[PROBLEM DESCRIPTION] Retype the data exactly, from its first line to the line containing "SC.cycles.caustics_refractive = False", including both, and skip any picture.

#### DATA BLOCK

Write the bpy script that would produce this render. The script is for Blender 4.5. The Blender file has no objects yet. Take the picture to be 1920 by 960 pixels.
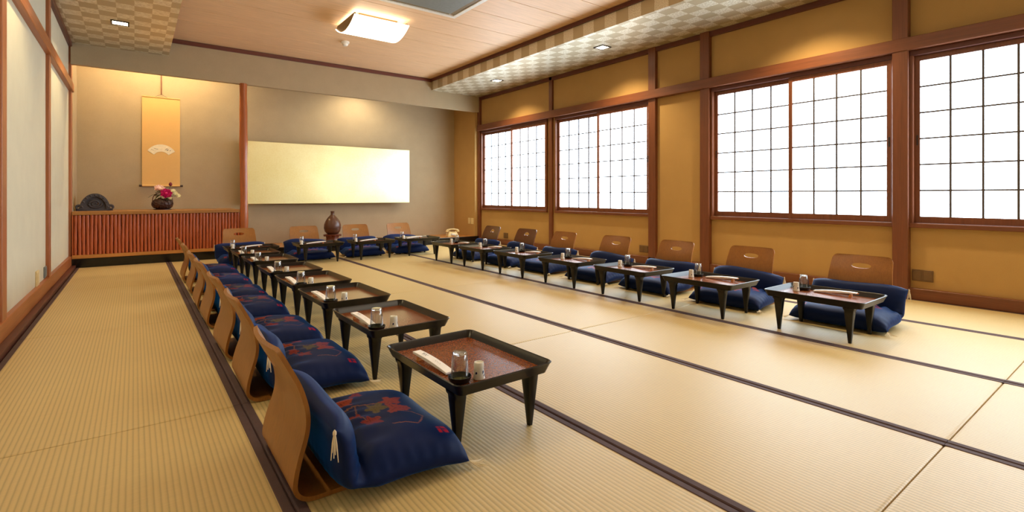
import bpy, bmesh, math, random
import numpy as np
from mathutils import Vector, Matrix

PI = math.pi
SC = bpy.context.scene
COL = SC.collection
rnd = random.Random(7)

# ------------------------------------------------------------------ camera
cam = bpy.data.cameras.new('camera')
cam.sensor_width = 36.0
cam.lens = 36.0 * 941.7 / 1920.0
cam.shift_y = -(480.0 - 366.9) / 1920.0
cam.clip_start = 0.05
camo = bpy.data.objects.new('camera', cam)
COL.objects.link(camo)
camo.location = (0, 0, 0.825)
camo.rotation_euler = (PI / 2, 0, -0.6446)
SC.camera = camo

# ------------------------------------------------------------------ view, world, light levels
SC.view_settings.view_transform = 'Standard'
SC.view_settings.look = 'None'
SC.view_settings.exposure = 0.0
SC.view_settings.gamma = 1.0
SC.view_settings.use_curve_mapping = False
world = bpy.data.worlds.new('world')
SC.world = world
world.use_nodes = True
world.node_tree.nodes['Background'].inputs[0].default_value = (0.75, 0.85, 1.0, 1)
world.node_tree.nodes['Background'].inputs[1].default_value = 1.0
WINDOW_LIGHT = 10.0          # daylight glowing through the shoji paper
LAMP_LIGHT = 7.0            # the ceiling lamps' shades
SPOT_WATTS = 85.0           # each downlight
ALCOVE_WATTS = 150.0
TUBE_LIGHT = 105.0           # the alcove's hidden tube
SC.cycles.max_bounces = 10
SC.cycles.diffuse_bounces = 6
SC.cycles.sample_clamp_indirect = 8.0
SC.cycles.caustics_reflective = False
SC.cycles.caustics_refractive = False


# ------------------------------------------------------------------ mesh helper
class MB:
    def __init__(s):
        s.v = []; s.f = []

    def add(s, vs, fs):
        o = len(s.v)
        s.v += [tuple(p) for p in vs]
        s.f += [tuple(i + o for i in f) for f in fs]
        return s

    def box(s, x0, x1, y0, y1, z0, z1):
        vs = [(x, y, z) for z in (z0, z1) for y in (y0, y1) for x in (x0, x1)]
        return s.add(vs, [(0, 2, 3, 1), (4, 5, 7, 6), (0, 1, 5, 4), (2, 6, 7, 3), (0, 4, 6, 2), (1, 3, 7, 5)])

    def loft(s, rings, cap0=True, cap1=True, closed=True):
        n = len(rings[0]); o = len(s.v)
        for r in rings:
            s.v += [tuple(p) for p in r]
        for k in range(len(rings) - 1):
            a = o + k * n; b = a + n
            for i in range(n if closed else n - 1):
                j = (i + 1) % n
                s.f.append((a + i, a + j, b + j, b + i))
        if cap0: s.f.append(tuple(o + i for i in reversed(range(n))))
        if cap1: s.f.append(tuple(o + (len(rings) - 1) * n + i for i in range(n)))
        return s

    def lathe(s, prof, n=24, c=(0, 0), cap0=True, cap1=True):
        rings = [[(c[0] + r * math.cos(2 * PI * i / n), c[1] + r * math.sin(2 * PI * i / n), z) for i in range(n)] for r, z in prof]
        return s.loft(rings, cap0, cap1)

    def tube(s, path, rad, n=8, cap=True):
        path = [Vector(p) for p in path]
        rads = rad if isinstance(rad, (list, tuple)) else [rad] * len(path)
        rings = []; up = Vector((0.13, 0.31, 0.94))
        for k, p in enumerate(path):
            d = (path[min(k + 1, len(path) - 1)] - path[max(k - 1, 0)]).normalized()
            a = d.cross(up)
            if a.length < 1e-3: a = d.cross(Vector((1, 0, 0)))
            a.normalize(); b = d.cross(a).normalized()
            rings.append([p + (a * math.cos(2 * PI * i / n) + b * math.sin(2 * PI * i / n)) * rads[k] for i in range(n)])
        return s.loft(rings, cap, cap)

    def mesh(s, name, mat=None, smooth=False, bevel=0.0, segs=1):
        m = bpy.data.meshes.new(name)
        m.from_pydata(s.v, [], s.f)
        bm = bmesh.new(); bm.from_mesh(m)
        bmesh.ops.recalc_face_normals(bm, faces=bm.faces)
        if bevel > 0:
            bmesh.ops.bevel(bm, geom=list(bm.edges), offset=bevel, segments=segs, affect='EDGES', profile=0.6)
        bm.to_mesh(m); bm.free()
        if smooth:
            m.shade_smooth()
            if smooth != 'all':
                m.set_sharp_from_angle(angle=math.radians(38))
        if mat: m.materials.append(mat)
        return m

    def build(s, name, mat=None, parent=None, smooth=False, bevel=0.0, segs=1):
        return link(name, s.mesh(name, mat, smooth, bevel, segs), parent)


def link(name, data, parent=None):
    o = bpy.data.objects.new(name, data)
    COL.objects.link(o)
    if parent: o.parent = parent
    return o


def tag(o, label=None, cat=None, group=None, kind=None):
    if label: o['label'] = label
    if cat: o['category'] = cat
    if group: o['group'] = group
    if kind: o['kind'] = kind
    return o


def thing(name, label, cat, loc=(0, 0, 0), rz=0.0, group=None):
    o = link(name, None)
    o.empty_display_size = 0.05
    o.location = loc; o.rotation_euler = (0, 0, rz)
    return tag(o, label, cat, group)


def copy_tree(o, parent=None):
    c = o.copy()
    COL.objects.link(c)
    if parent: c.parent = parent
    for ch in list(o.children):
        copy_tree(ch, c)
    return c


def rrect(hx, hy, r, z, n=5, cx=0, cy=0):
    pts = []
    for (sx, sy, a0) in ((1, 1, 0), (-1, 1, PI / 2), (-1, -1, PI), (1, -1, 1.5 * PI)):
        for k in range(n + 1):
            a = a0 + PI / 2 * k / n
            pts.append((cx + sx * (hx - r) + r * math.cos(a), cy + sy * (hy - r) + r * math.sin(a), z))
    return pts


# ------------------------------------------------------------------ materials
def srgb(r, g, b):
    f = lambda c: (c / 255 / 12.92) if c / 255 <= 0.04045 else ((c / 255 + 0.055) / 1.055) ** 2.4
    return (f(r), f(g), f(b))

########

[RESPONSE TO THIS TASK]
Write the bpy script that would produce this render. The script is for Blender 4.5. The Blender file has no objects yet. Take the picture to be 1920 by 960 pixels.
import bpy, bmesh, math, random
import numpy as np
from mathutils import Vector, Matrix

PI = math.pi
SC = bpy.context.scene
COL = SC.collection
rnd = random.Random(7)

# ------------------------------------------------------------------ camera
cam = bpy.data.cameras.new('camera')
cam.sensor_width = 36.0
cam.lens = 36.0 * 941.7 / 1920.0
cam.shift_y = -(480.0 - 366.9) / 1920.0
cam.clip_start = 0.05
camo = bpy.data.objects.new('camera', cam)
COL.objects.link(camo)
camo.location = (0, 0, 0.825)
camo.rotation_euler = (PI / 2, 0, -0.6446)
SC.camera = camo

# ------------------------------------------------------------------ view, world, light levels
SC.view_settings.view_transform = 'Standard'
SC.view_settings.look = 'None'
SC.view_settings.exposure = 0.0
SC.view_settings.gamma = 1.0
SC.view_settings.use_curve_mapping = False
world = bpy.data.worlds.new('world')
SC.world = world
world.use_nodes = True
world.node_tree.nodes['Background'].inputs[0].default_value = (0.75, 0.85, 1.0, 1)
world.node_tree.nodes['Background'].inputs[1].default_value = 1.0
WINDOW_LIGHT = 10.0          # daylight glowing through the shoji paper
LAMP_LIGHT = 7.0            # the ceiling lamps' shades
SPOT_WATTS = 85.0           # each downlight
ALCOVE_WATTS = 150.0
TUBE_LIGHT = 105.0           # the alcove's hidden tube
SC.cycles.max_bounces = 10
SC.cycles.diffuse_bounces = 6
SC.cycles.sample_clamp_indirect = 8.0
SC.cycles.caustics_reflective = False
SC.cycles.caustics_refractive = False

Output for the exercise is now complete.